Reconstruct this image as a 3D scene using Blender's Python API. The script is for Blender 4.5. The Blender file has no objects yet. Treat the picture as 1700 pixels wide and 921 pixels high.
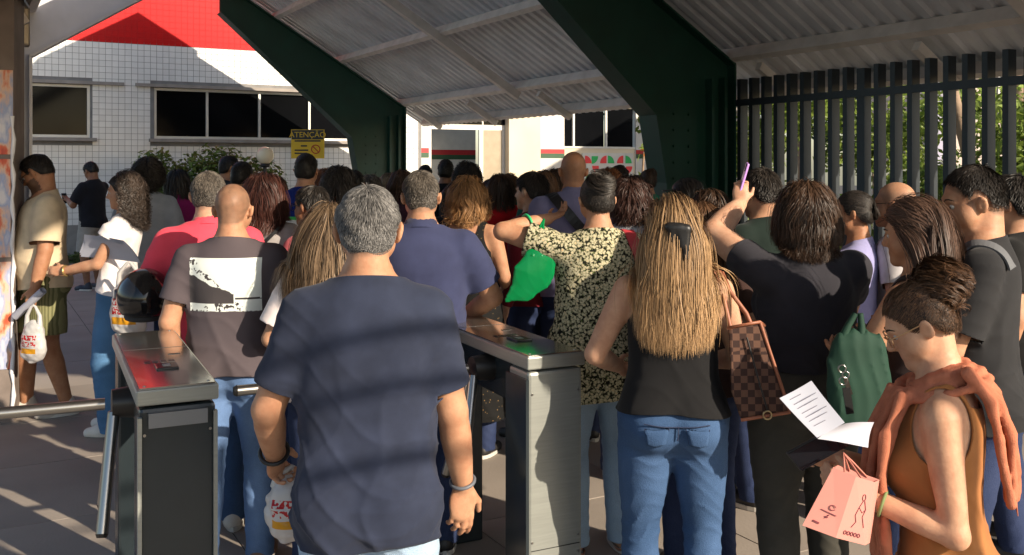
import bpy, math, random, time
import numpy as np
T00 = time.time()
random.seed(7); RNG = np.random.default_rng(7)
SC = bpy.context.scene
COL = SC.collection

# ------------------------------------------------------------------ camera, sky, sun, exposure
FPX, CX, HOR, CAMZ = 1600.0, 850.0, 274.0, 1.68      # focal length and horizon of the photograph, in its pixels
cam = bpy.data.cameras.new('camera'); camo = bpy.data.objects.new('camera', cam); COL.objects.link(camo)
camo.location = (0, 0, CAMZ); camo.rotation_euler = (math.radians(90), 0, 0)
cam.sensor_width = 36.0; cam.lens = 36.0 * FPX / 1700.0
cam.shift_y = -(460.5 - HOR) / 1700.0
cam.clip_start = 0.05; cam.clip_end = 500
SC.camera = camo

SUN_EL = math.radians(24.0)
SUN_TRAVEL = (-0.77, 0.638)                            # ground direction in which the light travels
az = math.atan2(-SUN_TRAVEL[0], -SUN_TRAVEL[1])        # compass azimuth of the sun (from +Y towards +X)
world = bpy.data.worlds.new('World'); SC.world = world; world.use_nodes = True
wn = world.node_tree; wn.nodes.clear()
wo = wn.nodes.new('ShaderNodeOutputWorld'); wb = wn.nodes.new('ShaderNodeBackground'); ws = wn.nodes.new('ShaderNodeTexSky')
ws.sky_type = 'NISHITA'; ws.sun_disc = False; ws.sun_elevation = SUN_EL; ws.sun_rotation = az
ws.air_density = 1.0; ws.dust_density = 1.0
wb.inputs['Strength'].default_value = 0.12
wn.links.new(ws.outputs['Color'], wb.inputs['Color']); wn.links.new(wb.outputs['Background'], wo.inputs['Surface'])
sl = bpy.data.lights.new('sun', 'SUN'); sl.energy = 5.0; sl.angle = math.radians(0.6); sl.color = (1.0, 0.86, 0.68)
so = bpy.data.objects.new('sun', sl); COL.objects.link(so)
_d = (SUN_TRAVEL[0] * math.cos(SUN_EL), SUN_TRAVEL[1] * math.cos(SUN_EL), -math.sin(SUN_EL))
from mathutils import Vector, Matrix
so.rotation_euler = Vector(_d).to_track_quat('-Z', 'Y').to_euler(); so.location = (6, -8, 9)
SC.view_settings.view_transform = 'Standard'; SC.view_settings.look = 'None'
SC.view_settings.exposure = 0.68; SC.view_settings.gamma = 1.0
SC.view_settings.use_curve_mapping = False
try:
    SC.cycles.use_denoising = True
    SC.cycles.max_bounces = 6; SC.cycles.diffuse_bounces = 4; SC.cycles.glossy_bounces = 3
    SC.cycles.transparent_max_bounces = 12; SC.cycles.transmission_bounces = 4
except Exception: pass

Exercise
Everything from the top line of the data down to and including the line with "COL = SC.collection" is to be copied, except the pictures.

Task solution
Reconstruct this image as a 3D scene using Blender's Python API. The script is for Blender 4.5. The Blender file has no objects yet. Treat the picture as 1700 pixels wide and 921 pixels high.
import bpy, math, random, time
import numpy as np
T00 = time.time()
random.seed(7); RNG = np.random.default_rng(7)
SC = bpy.context.scene
COL = SC.collection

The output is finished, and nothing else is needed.